Construction Loans

Construction Loan

Construction loans are a common type of loan used in the building process. They differ dramatically in form and purpose from a typical mortgage loan.

Construction loans require the banker or the lender to know what is being built, and its exact purpose. A construction lender must know this information before they are willing to loan money. This also means that it is not going to be “standardized” like mortgage loans. This means it is not underwritten to Freddie Mac or Fannie Mae guidelines. There are some similarities to a construction loan. Construction loans frequently require interest-only payments while in construction, and then become due upon completion. Completion for a homeowner is defined as when the house gets its certificate of occupancy.

Construction loans are usually variable-rate loans. These are typically priced at some spread to the prime rate. It is worth shopping this around because the spread can be significant. The contractor, you, and the banker or lender establish a schedule of draws and target points based on the stages and completion of major points in the construction process. Interest is then charged on the amount of money disbursed to date.

Another factor in the construction loan is how much of the project-cost the lending agent is willing to lend. This is often a fixed % of the value. If you already own the land, this can be considered as equity on the construction loan.

Often home owners use permanent construction financing programs. This allows the construction loan to be converted to a mortgage loan after the occupancy certificate is issued. The advantage of this is you only have one application and one closing with a bank.

Another factor to consider is the trend of the interest rates. You can purchase what is called a rate lock agreement that is valid until the completion of the construction. This can protect you from being shut out on a good interest rate while you are doing construction on your home. Make sure that you allow plenty of time for any construction delays if you take this option.

As mentioned in the opening sentence, a construction loan is not like a mortgage. It is not meant to last for a long time. If you take out a $300,000 construction loan for six months and you pay an extra 0.5 percent on the loan, it costs you an additional $375. (This is assuming the average loan balance of $150,000 over the construction period of six months.)

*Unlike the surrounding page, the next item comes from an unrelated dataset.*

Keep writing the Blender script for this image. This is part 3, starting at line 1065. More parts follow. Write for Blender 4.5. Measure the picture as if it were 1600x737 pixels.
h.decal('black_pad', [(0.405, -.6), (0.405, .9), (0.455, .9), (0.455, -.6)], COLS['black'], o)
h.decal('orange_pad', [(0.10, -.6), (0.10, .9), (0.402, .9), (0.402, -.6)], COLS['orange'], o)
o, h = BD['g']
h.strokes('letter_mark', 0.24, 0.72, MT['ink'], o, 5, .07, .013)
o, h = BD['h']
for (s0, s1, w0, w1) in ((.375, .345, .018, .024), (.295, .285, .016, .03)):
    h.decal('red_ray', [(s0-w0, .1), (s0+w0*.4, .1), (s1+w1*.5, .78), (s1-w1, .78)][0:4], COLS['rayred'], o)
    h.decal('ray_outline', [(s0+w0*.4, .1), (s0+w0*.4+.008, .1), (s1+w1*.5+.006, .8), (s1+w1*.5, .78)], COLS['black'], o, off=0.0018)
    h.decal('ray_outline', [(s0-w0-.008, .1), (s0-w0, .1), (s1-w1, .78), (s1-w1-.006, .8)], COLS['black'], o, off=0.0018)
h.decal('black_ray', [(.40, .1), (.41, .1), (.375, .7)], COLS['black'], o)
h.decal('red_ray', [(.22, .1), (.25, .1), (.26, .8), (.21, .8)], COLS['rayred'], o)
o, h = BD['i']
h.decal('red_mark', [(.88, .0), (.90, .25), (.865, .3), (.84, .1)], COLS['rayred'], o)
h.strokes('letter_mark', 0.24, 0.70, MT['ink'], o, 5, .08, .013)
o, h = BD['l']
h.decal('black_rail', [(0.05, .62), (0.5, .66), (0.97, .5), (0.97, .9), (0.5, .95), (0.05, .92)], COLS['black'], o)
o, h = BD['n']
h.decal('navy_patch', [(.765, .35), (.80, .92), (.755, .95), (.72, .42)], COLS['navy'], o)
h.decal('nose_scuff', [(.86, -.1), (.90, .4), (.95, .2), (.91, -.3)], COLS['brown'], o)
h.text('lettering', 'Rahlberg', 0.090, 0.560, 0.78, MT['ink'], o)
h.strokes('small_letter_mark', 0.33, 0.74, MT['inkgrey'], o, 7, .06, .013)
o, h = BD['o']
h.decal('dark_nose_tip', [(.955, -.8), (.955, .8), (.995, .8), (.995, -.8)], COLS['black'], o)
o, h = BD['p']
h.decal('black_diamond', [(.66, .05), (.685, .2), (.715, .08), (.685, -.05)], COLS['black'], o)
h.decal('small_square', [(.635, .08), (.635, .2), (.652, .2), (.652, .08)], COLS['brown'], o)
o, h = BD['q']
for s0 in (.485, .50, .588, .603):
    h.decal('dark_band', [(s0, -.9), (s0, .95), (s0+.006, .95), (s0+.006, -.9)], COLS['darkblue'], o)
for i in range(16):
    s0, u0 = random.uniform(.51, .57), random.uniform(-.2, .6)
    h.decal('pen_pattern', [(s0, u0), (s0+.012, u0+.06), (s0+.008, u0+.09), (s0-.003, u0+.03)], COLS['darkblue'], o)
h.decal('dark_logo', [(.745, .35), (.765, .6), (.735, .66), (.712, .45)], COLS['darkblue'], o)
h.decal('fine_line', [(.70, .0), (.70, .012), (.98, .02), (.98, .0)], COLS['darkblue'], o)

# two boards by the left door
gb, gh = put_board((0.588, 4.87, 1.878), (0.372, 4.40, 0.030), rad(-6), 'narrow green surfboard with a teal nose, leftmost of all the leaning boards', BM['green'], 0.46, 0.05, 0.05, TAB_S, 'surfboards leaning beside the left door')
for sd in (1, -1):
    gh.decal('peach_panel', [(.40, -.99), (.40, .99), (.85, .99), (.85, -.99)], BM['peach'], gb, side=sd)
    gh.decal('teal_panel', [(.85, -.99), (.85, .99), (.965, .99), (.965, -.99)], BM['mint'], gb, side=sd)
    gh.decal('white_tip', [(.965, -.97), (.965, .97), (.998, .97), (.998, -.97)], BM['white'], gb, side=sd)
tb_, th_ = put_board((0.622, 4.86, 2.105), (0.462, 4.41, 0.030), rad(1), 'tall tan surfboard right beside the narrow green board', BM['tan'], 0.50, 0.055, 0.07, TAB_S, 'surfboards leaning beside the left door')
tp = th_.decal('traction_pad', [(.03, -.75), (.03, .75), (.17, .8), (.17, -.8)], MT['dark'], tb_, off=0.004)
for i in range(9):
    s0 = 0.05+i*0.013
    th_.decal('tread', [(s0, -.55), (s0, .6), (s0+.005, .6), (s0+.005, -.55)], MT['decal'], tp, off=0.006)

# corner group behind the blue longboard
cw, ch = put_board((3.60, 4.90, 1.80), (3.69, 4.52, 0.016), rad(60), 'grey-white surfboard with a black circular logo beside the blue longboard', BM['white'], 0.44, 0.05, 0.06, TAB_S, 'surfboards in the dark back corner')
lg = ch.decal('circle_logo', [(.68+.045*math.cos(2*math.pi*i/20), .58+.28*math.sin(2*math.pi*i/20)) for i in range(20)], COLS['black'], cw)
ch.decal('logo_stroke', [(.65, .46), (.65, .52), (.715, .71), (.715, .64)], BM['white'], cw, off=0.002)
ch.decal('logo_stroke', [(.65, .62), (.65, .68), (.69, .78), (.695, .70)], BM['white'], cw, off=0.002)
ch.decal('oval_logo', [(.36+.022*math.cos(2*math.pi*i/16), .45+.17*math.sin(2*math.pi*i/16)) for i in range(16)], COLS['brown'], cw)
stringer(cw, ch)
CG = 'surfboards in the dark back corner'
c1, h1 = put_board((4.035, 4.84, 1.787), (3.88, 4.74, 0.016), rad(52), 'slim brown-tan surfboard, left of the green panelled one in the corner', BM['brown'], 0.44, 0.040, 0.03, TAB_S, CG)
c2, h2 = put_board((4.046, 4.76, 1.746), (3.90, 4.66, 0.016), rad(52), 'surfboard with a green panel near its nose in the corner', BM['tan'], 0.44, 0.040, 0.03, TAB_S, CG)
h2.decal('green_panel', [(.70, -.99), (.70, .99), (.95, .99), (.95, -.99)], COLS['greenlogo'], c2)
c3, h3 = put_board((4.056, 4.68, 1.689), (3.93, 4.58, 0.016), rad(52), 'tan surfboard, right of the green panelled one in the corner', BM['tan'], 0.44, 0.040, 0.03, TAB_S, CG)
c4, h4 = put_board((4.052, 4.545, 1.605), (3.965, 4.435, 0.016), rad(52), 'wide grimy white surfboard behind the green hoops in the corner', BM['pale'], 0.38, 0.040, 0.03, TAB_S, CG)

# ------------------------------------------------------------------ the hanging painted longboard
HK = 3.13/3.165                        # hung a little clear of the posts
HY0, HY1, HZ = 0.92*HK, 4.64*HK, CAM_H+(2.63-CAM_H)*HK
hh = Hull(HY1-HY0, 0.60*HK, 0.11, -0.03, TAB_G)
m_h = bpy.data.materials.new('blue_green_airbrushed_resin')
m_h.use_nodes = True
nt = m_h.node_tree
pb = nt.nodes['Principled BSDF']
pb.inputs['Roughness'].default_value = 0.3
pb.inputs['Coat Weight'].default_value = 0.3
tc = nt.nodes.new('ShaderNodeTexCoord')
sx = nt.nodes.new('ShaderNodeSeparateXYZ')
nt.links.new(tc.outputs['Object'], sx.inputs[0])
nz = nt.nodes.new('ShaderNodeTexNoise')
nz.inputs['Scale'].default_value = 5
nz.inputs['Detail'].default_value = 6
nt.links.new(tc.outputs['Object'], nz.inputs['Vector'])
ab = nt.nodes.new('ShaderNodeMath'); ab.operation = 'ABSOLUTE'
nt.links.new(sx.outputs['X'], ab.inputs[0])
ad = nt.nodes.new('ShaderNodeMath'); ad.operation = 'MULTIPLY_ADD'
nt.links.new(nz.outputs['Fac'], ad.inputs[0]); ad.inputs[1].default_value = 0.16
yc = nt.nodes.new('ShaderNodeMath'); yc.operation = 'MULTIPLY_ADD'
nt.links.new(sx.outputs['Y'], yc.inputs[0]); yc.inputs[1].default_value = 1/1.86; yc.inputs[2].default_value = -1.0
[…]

Construction loans are a vital and necessary part of the building process. Just make sure that you shop around, protect yourself, and be wise in scheduling when you lock on your mortgage interest rate for long term payment off the home. It may be wise to consider even paying a higher rate on the construction loan if you're doing construction-to-permanent financing and it looks like you can get better mortgage terms or a longer, better rate lock from the lender.